It seems to be a British trait that some newspapers choose to have that lighter touch and display large pictures of practically nude young women.

The foreign students who made up about half Greenslade’s group were not being prudish. Porn of varying grades flourishes in Germany and Scandinavia but it is generally confined to what we call top-shelf magazines and blue clubs and cinemas. The Sun, the Daily Sport and the Daily Star, in satisfying people’s more earthy tastes, have been a speciality of the British press.

It is an approach that has produced the phenomenon of astonishingly rising circulation for the Daily Star in recent times.

In this context it is worth going back to 1979 and remembering that Derek Jameson, the first editor of the Daily Star, told the world at the newspaper’s launch: "It’ll be tits, bums, QPR and roll-your-own fags."

Little has changed at the newspaper. At first it seemed to be trying to out-Sun The Sun. In the early days Fleet Street journalists chortled as they indulged in the sport of nipple counting. Which newspaper would have the bigger tally on any particular day?

Although the Daily Star has retained its style, reading habits appeared to change in the 1990s.

Greenslade, a former Daily Mirror editor, who now holds the title of professor at City University in London, recalls: "We saw a trend in which readers were turning away from the red tops and going for the broadsheets. The trend was discernible for about ten years. Then The Sun under David Yelland and the Daily Mirror under Piers Morgan identified a more middle-class and better-educated public that they wanted to attract."

The two newspapers certainly began to carry more of the heavy social and political stuff in the attempt to grab a share of the middle ground. Greenslade thinks they made the move at least partly because they thought it would attract more advertising.

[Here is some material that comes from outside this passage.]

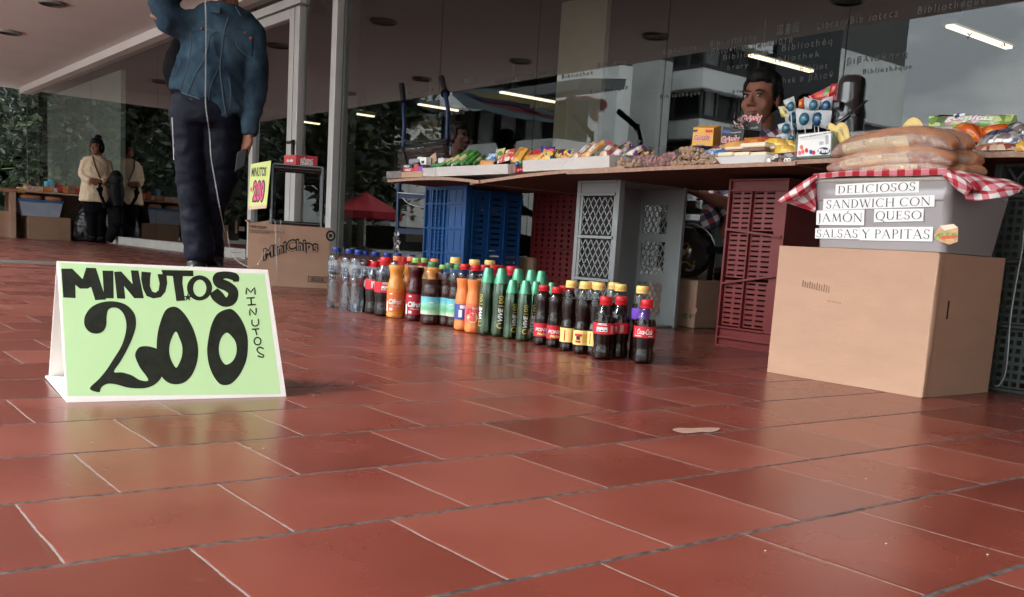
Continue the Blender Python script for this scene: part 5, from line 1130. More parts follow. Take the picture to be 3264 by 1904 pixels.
# dark crate at right edge
kX = 2.60; kY1 = AX(3150, 700, kX).y
kc = thing('dark_crate', 'very dark green plastic crate at the right edge behind the large brown box', 'crate', (kX, kY1 - .3, 0), 'plastic crates holding up the stall table')
mb = MB(); mb.box((kX, kY1 - .02, 0), (kX + .03, kY1, .6)); mb.box((kX, kY1 - .30, 0), (kX + .03, kY1 - .28, .6))
for z in (0, .17, .34, .51, .59): mb.box((kX + .002, kY1 - .2799, z), (kX + .026, kY1 - .0201, z + .01))
mb.build('rim', M_dgreen, kc, bevel=.003)
for z0 in (.012, .182, .352):
    mb = MB(); slotted(mb, (kX + .012, kY1 - .022, z0), (0, -1, 0), (0, 0, 1), .256, .155, 12, 7, .013, .013, -.004); mb.build('holed_panel', M_dgreen, kc)
mb = MB(); lattice(mb, (kX + .01, kY1 - .022, .522), (0, -1, 0), (0, 0, 1), .256, .066, .06, .006, .005); mb.build('mesh_panel', M_dgreen, kc)
mb = MB(); mb.box((kX + .031, kY1 - .006, 0), (kX + .38, kY1, .6)); mb.build('side_wall', M_dgreen, kc)
mb = MB(); mb.box((kX + .374, kY1 - .30, 0), (kX + .38, kY1 - .0061, .6)); mb.build('far_wall', M_dgreen, kc)  # solid back added so bright glass behind the slots stays hidden and dark
tw = MB(); P = [AX(x, y, kX - .03) for x, y in ((3264, 735), (3258, 800), (3240, 900), (3222, 1010), (3215, 1100), (3205, 1190), (3185, 1228), (3172, 1232))]; P[-1].z = max(.004, P[-1].z)
tw.tube(catmull(P, 4, False), .0016, 6); o = tw.build('twine', mat('pale_twine', (.35, .36, .34), .8), smooth=60); tag(o, 'pale twine hanging down beside the large brown box at the right edge', 'twine')
# flower box and painted helmet under the table
fX = 3.217; fYl = AX(2170, 1000, fX).y; fYr = AX(2215, 1000, fX).y; fz = AX(2215, 893, fX).z
fb = thing('flower_box', 'small cardboard box with printed pink roses under the table next to the grey crate', 'box', (fX, fYr, 0))
mb = MB(); mb.box((fX, fYr, 0), (fX + .22, fYr + .30, fz)); mb.build('carton', M_cb, fb, bevel=.005)
mb = MB(); 
for i, (a, b_) in enumerate(((2182, 985), (2200, 972), (2214, 990), (2150, 985), (2132, 978))):
    c = AX(a, b_, fX - .0008); r = .014
    for k in range(3): mb.add([c + Vector((-.0002 * k, (r - k * .0038) * math.cos(t_ * .63) * (1 + .15 * math.sin(3 * t_ * .63 + k)), (r - k * .0038) * math.sin(t_ * .63))) for t_ in range(10)], [tuple(range(10))], k % 2)
mb.build('rose_print', [mat('rose_pink', (.50, .20, .17), .8), mat('rose_light', (.58, .33, .26), .8)], fb, fixn=False)
mb = MB(); rg = random.Random(3)
for k in range(22): 
    c = AX(rg.uniform(2130, 2212), rg.uniform(1002, 1012), fX - .0011); u = Vector((0, rg.gauss(0, 1), rg.gauss(0, .5))).normalized() * .009; v = Vector((0, -u.z, u.y)) * .4; mb.add([c - u, c + v, c + u, c - v], [(0, 1, 2, 3)])
mb.build('leaf_print', mat('leaf_print_green', (.10, .14, .06), .8), fb, fixn=False)
hc = DP(2190, 800, (AX(2200, 800, fX + .12) - CO).dot(CF)); hc.z = fz + .125
hp = thing('painted_helmet', 'dark helmet with yellow, white and green graffiti swirls resting on the flower printed box', 'helmet', (hc.x, hc.y, fz))
mb = MB(); mb.ell(hc, (.125, .135, .125), 28); mb.build('shell', mat('helmet_shell', (.035, .037, .036), .12, coat=1), hp, smooth=80)
def on_ball(px, py, rr=1.01):
    d = ray(px, py); o_ = CO - hc; a = d.dot(d); b_ = 2 * o_.dot(d); c = o_.dot(o_) - (.128 * rr) ** 2; D_ = b_ * b_ - 4 * a * c
    return CO + d * ((-b_ - math.sqrt(max(0, D_))) / (2 * a))
for nm, cc, pts, w in (('yellow_swirl', (.40, .26, .05), ((2150, 830), (2180, 812), (2196, 790), (2188, 775), (2170, 790), (2158, 812)), .005), ('yellow_swirl', (.40, .26, .05), ((2160, 845), (2185, 835), (2205, 850), (2215, 830)), .004), ('white_swirl', (.33, .36, .38), ((2165, 822), (2176, 806), (2182, 795)), .010), ('white_swirl', (.30, .33, .35), ((2185, 860), (2205, 862), (2215, 845)), .011), ('green_swirl', (.05, .20, .04), ((2150, 868), (2162, 855), (2170, 870), (2158, 885)), .010), ('yellow_swirl', (.36, .30, .06), ((2100, 850), (2115, 835), (2128, 852)), .006), ('yellow_swirl', (.36, .30, .06), ((2110, 760), (2125, 745), (2140, 755)), .007)):
    mb = MB(); mb.tube(catmull([on_ball(*q) for q in pts], 4, False), [(w, .0025)] * ((len(pts) - 1) * 4 + 1), 8, ref=(CO - hc).normalized().cross(Vector((0, 0, 1)))); mb.build(nm, mat(nm, cc, .25), hp, smooth=80)
mb = MB(); q = AX(1643, 840, 3.2); mb.box((3.2, AX(1700, 840, 3.2).y, 0), (3.42, AX(1601, 840, 3.2).y, AX(1643, 818, 3.2).z)); o = mb.build('small_carton', M_cbd, bevel=.003); tag(o, 'small plain cardboard box behind the bottles between the blue and dark red crates', 'box'); OFF[o] = Vector((0, 0, 0))
mb = MB(); mb.box((3.197, q.y - .022, q.z - .022), (3.1985, q.y + .018, q.z + .022)); mb.build('white_sticker', M_paper, o)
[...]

Whatever the reason, the Daily Star bucked this red top trend. It continued on its merry way and continued to appeal to the readers who wanted its kind of newspaper in the first place. As a result it has bumped up its circulation steadily for the past three years, while its two red top rivals with their more serious-minded approach have lost sales.

"What it is really is a Beano for adults," says Greenslade. "It intrigues me that it can turn everything into a celebrity story." Ironically, Sun journalists used to refer to their own newspaper affectionately as the Beano. Greenslade observes that the very consistency of the Daily Star in never overestimating the intelligence of the public has to an extent guaranteed its present place in the circulation ratings.

Remember the old joke about who reads which newspaper? The Times was said to be read by the people who run the country, the Financial Times was supposed to be read by the people who own the country, and so on. Readers of The Sun, according to the wags, didn’t care who ran the country so long as she had big knockers. Perhaps today they would quip that that classification contains Daily Star readers, rather than the more rounded 21st-century Sun devotees.

Some would construe this summing-up of the Daily Star as negative criticism, but Greenslade is full of praise. "They are very good at what they do," he says. "They have made a great success of it. To have achieved a circulation of 930,000 is a triumph."

And he finds one of the most positive things about the newspaper is that it does not demolish reputations. "It doesn’t do anything nasty on the people it features," he says. "It isn’t annoying people in its pages."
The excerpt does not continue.